The basic workflow is pretty easy:

Someone, lets call him Client Chester, requests a feature or reports a defect. This ticket gets assigned to Project Manager Mary who is responsible for that area.

Mary may fix the ticket, assigned it to Denny Developer to fix, schedule it for a future version (getting it off the immediate plate), request clarification, or decide that its not worth fixing. (FogBUGZ has a pretty elaborate system of Sinks, We just closed tickets and didn't pay to much attention to if they were closed because it was by design or we just weren't going to fix it.)

After a Mary or Denny "fixes" the ticket, it goes back to Chester who is responsible for closing it and being satisfied with how the situation is resolved.
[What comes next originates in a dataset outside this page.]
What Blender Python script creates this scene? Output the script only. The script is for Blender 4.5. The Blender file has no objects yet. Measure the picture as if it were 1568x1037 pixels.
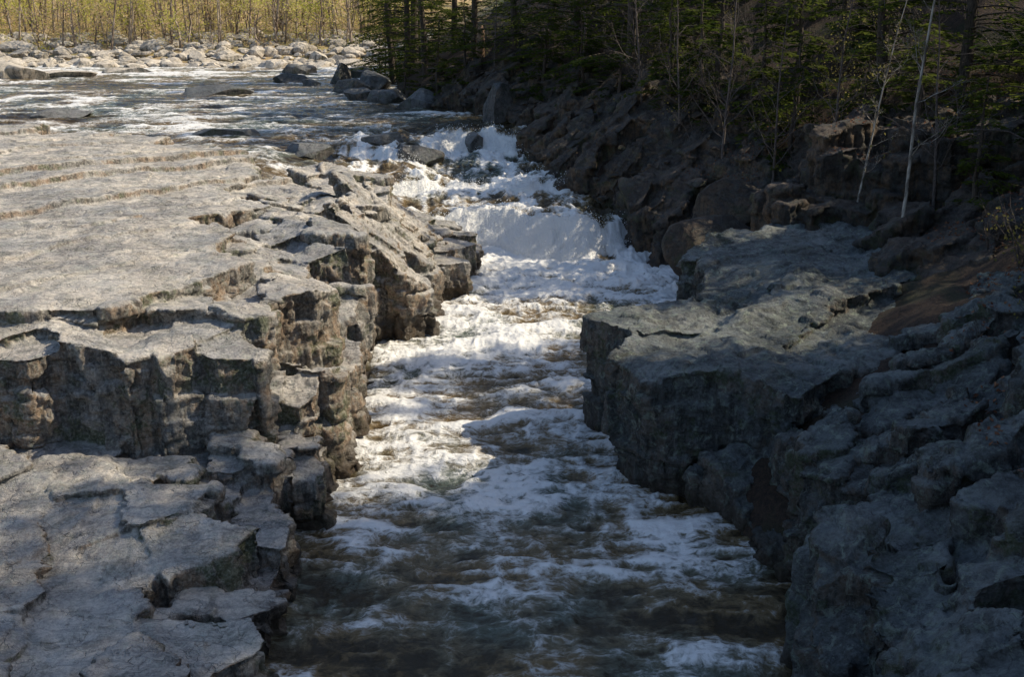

This basic system works great for features too, a someone can request a feature and they have to review that the feature was implemented satisfactorily before they can close the ticket on that feature.

We had a couple of other tweaks here at Civilution. Hot fixes to production servers had a slightly more complicated workflow:

Client would open a ticket.

Dev would fix on dev server.

Client would approve on dev server.

Dev would prop to production.

Client would optionally test on production.

Conclusions

Just to sum up, If you have good email notifications, reasonable ways to divide tickets across projects and across time (with versions or releases), and simple reliable workflow, I will probably be happy.

Thank you Musea for investing some resources in this.